──────── Supplied information ────────

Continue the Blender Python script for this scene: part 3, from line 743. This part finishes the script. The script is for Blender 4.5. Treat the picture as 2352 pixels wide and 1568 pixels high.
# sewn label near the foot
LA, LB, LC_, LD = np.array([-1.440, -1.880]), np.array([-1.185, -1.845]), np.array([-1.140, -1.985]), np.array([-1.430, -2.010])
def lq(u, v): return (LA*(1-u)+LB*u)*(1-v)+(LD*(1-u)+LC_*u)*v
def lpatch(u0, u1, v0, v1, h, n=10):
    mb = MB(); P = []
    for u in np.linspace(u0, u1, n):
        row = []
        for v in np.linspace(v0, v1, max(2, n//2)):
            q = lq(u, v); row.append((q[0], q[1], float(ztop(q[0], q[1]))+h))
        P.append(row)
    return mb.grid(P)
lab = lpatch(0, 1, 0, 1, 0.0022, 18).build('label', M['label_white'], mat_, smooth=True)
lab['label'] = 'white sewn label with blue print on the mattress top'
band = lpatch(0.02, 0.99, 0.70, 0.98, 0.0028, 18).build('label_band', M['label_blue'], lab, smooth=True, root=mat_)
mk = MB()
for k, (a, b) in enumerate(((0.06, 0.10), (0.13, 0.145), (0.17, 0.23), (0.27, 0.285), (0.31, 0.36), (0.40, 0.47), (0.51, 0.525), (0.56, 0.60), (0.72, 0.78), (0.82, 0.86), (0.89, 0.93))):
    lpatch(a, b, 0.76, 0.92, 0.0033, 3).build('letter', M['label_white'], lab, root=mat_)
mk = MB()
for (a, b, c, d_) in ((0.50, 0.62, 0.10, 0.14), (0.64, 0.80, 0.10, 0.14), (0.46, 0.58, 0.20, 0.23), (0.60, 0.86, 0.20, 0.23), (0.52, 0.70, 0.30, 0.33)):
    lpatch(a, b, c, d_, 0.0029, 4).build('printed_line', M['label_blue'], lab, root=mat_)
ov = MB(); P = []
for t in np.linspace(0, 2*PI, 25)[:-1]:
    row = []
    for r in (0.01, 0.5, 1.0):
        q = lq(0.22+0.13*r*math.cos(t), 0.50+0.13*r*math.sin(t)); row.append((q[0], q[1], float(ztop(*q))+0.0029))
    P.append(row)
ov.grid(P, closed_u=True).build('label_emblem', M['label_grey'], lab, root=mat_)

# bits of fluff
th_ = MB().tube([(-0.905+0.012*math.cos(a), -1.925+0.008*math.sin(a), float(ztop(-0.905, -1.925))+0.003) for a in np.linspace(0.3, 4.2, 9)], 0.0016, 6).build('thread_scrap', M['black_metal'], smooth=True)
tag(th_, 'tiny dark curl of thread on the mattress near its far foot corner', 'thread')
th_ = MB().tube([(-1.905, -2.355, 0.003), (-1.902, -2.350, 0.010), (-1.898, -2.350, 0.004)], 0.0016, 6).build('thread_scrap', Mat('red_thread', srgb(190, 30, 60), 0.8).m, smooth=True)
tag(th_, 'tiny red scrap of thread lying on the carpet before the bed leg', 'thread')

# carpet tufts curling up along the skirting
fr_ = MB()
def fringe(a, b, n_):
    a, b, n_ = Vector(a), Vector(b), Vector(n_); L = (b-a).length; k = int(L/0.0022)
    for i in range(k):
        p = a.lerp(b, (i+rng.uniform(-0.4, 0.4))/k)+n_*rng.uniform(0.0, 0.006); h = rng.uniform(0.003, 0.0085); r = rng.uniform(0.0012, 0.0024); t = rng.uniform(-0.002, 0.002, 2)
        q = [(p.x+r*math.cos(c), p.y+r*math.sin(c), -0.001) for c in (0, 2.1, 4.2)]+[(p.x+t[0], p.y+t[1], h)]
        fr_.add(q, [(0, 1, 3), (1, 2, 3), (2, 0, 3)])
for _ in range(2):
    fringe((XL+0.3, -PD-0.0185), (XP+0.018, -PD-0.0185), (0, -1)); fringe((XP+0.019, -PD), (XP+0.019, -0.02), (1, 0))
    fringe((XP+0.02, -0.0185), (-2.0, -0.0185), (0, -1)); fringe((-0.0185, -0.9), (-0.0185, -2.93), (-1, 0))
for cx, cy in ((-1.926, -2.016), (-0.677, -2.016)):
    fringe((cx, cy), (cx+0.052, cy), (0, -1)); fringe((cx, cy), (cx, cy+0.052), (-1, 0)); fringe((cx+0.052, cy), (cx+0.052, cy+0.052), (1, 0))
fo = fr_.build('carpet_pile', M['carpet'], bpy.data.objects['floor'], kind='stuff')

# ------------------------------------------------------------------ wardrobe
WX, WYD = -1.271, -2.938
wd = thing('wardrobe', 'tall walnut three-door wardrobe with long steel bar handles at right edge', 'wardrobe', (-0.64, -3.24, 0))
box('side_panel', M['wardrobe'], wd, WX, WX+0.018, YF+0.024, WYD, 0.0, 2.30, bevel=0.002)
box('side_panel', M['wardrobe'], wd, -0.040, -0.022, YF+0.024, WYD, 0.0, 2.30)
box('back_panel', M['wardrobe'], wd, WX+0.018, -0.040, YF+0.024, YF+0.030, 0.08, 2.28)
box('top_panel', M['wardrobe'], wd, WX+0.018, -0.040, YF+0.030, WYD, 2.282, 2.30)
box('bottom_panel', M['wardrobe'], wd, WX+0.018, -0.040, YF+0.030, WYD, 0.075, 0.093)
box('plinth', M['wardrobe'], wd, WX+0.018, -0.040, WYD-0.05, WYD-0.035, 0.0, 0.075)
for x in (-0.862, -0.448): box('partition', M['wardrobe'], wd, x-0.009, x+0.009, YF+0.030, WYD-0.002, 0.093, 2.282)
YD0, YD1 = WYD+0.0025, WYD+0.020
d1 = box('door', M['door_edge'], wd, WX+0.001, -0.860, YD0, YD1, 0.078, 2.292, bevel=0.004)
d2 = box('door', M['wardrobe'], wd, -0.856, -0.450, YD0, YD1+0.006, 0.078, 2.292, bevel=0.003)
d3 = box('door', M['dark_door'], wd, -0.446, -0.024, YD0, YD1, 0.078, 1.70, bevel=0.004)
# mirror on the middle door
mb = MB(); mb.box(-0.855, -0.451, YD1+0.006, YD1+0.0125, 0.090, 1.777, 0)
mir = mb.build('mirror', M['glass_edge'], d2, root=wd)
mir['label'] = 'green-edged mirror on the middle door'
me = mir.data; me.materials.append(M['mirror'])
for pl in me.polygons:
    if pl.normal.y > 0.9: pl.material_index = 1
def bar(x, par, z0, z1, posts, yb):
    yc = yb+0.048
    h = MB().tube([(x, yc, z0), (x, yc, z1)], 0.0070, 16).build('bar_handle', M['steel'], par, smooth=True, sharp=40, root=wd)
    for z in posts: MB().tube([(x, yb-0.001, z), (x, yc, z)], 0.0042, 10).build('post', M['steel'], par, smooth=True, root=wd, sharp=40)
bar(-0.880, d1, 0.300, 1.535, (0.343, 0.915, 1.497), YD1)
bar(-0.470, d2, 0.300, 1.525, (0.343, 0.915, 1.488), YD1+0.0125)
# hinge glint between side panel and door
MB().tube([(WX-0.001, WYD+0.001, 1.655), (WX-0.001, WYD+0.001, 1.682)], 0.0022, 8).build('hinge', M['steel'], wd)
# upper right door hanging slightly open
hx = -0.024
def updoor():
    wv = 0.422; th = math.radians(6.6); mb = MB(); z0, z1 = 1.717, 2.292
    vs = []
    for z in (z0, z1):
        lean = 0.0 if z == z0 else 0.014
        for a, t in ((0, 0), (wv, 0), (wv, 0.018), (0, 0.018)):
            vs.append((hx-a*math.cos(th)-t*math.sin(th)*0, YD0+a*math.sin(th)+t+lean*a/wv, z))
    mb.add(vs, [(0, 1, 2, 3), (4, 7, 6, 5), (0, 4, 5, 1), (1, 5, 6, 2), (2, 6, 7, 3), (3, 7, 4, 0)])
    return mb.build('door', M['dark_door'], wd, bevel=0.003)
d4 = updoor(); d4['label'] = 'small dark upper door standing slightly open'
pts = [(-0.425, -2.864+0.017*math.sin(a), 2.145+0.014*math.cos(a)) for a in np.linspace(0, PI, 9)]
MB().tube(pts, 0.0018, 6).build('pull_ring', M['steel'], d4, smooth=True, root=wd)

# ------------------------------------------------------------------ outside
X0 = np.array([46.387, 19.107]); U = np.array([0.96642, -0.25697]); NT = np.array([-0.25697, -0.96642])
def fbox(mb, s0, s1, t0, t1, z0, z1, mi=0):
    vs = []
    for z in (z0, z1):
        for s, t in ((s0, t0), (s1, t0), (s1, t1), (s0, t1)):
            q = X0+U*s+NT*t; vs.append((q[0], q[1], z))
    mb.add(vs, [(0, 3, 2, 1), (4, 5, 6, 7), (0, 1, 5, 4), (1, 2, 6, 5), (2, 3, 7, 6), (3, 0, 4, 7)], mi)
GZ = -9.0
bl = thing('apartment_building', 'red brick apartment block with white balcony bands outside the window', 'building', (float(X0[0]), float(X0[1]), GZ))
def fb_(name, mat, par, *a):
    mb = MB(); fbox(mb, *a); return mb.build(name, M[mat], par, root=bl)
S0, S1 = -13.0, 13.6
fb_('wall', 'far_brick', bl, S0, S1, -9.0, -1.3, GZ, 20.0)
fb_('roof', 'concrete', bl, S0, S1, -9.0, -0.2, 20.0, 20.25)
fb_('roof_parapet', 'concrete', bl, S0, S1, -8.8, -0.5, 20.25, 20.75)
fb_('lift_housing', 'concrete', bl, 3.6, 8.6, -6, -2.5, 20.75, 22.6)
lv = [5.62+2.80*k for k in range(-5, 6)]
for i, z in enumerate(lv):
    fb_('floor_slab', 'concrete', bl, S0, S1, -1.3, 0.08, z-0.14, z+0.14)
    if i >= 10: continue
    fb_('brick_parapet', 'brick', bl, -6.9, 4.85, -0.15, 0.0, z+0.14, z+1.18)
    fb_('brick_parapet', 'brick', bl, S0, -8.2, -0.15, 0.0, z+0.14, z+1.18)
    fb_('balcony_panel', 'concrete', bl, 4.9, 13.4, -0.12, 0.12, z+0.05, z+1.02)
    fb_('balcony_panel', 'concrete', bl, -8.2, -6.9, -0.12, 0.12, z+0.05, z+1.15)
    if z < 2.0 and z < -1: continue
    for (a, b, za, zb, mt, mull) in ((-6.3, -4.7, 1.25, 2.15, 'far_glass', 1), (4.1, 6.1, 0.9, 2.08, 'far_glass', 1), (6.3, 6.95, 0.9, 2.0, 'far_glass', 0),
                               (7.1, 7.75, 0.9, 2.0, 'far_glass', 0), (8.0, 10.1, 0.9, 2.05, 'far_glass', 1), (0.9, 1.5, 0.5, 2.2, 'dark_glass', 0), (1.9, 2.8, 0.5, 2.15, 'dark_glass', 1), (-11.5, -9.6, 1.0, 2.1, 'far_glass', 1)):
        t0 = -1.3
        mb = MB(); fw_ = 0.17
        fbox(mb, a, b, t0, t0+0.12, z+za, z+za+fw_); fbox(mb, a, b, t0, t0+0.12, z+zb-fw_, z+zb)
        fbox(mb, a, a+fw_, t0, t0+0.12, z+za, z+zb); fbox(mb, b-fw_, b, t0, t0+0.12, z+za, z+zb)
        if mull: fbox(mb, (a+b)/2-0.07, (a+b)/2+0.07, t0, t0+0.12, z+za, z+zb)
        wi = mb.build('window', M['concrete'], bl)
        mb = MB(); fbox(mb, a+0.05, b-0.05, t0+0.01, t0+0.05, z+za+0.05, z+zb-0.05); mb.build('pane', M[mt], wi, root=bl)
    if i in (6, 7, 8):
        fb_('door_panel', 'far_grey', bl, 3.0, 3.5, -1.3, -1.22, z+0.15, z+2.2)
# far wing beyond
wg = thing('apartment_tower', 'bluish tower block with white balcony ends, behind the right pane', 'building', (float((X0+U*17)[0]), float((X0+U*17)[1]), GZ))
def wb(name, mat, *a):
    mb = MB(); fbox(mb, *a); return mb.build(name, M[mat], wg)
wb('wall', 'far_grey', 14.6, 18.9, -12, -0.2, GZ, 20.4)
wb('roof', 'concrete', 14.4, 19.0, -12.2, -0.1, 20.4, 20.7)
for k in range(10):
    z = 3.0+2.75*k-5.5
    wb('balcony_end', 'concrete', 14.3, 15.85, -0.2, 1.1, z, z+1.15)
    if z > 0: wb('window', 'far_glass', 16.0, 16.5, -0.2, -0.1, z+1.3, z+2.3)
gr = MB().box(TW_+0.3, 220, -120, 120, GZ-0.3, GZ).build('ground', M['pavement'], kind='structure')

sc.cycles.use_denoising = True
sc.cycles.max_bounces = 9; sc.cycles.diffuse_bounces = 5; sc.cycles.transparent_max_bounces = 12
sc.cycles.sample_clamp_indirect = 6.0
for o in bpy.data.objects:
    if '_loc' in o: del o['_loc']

────────

_Given instruction_
Write out exactly, please, the lines beginning at the start of the material and ending with the line that holds "M['label_grey'], lab, root=mat_)", both included.

_Solution to this task_
Continue the Blender Python script for this scene: part 3, from line 743. This part finishes the script. The script is for Blender 4.5. Treat the picture as 2352 pixels wide and 1568 pixels high.
# sewn label near the foot
LA, LB, LC_, LD = np.array([-1.440, -1.880]), np.array([-1.185, -1.845]), np.array([-1.140, -1.985]), np.array([-1.430, -2.010])
def lq(u, v): return (LA*(1-u)+LB*u)*(1-v)+(LD*(1-u)+LC_*u)*v
def lpatch(u0, u1, v0, v1, h, n=10):
    mb = MB(); P = []
    for u in np.linspace(u0, u1, n):
        row = []
        for v in np.linspace(v0, v1, max(2, n//2)):
            q = lq(u, v); row.append((q[0], q[1], float(ztop(q[0], q[1]))+h))
        P.append(row)
    return mb.grid(P)
lab = lpatch(0, 1, 0, 1, 0.0022, 18).build('label', M['label_white'], mat_, smooth=True)
lab['label'] = 'white sewn label with blue print on the mattress top'
band = lpatch(0.02, 0.99, 0.70, 0.98, 0.0028, 18).build('label_band', M['label_blue'], lab, smooth=True, root=mat_)
mk = MB()
for k, (a, b) in enumerate(((0.06, 0.10), (0.13, 0.145), (0.17, 0.23), (0.27, 0.285), (0.31, 0.36), (0.40, 0.47), (0.51, 0.525), (0.56, 0.60), (0.72, 0.78), (0.82, 0.86), (0.89, 0.93))):
    lpatch(a, b, 0.76, 0.92, 0.0033, 3).build('letter', M['label_white'], lab, root=mat_)
mk = MB()
for (a, b, c, d_) in ((0.50, 0.62, 0.10, 0.14), (0.64, 0.80, 0.10, 0.14), (0.46, 0.58, 0.20, 0.23), (0.60, 0.86, 0.20, 0.23), (0.52, 0.70, 0.30, 0.33)):
    lpatch(a, b, c, d_, 0.0029, 4).build('printed_line', M['label_blue'], lab, root=mat_)
ov = MB(); P = []
for t in np.linspace(0, 2*PI, 25)[:-1]:
    row = []
    for r in (0.01, 0.5, 1.0):
        q = lq(0.22+0.13*r*math.cos(t), 0.50+0.13*r*math.sin(t)); row.append((q[0], q[1], float(ztop(*q))+0.0029))
    P.append(row)
ov.grid(P, closed_u=True).build('label_emblem', M['label_grey'], lab, root=mat_)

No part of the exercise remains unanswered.